Dalam perjalanannya, diketahui bahwa terpidana membuka lahan pertambangan untuk mendukung pelaksanaan kegiatan usaha pertambangan PT Cipta Karya Mandiri, tanpa mengantongi Izin Usaha Pertambangan. Meskipun pembukaan lahan pertambangan tersebut dilakukan untuk kepentingan Korporasi, akan tetapi hakim berpendapat bahwa terpidana merupakan pelaku dari Tindak Pidana tersebut.

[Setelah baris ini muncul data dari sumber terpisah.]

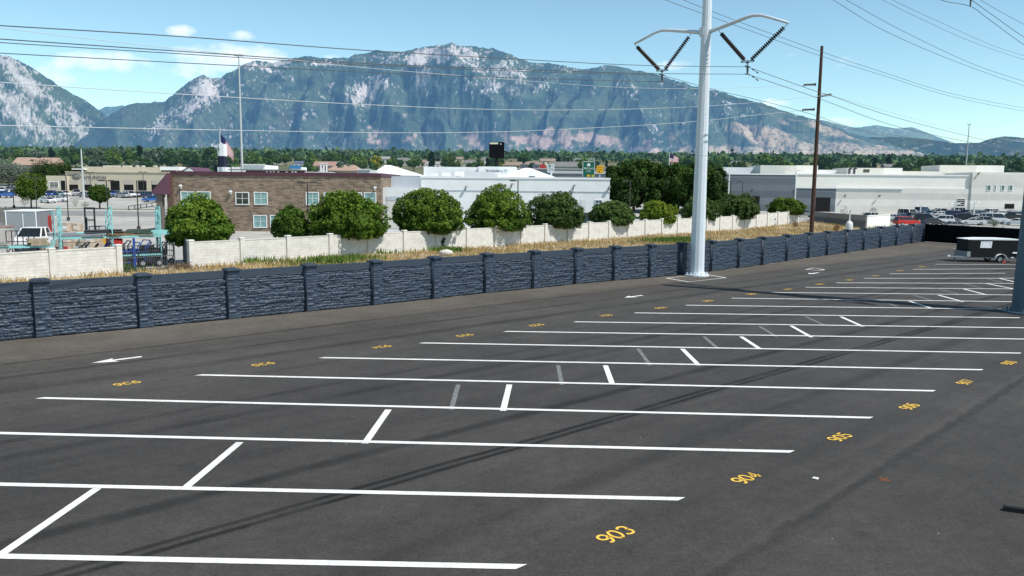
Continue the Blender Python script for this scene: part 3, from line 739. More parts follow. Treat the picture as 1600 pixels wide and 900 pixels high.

Atas hal tersebut, dalam Putusan II hakim menetapkan bahwa H Ddang Effendi selaku Direktur dari PT Cipta Karya Mandiri telah terbukti secara sah dan menyakinkan bersalah melakukan tindak pidana berupa “Melakukan Usaha Pertambangan Tanpa Izin Usaha Pertambangan (IUP)”. Oleh karenanya, atas hal tersebut terpidana dijatuhkan pidana penjara selama 6 (enam) bulan dengan ketentuan tidak usah dijalani, kecuali apabila di kemudian hari terpidana terbukti melakukan tindak pidana lain. Adapun, selain penetapan pidana penjara, hakim juga memutuskan bahwa terpidana dikenakan pidana denda sebesar Rp.10.000.000,- (sepuluh juta rupiah), yang diganti dengan pidana kurungan selama 3 (tiga) bulan apabila terpidana tidak membayarkan denda tersebut.
Sehingga, atas Putusan II sebagaimana dimaksud di atas dapat dipahami bahwa meskipun suatu tindak pidana dilakukan untuk kepentingan Korporasi, dalam hal ini Pengurus yang bersangkutan dapat dimintai pertanggungjawaban pidana secara pribadi.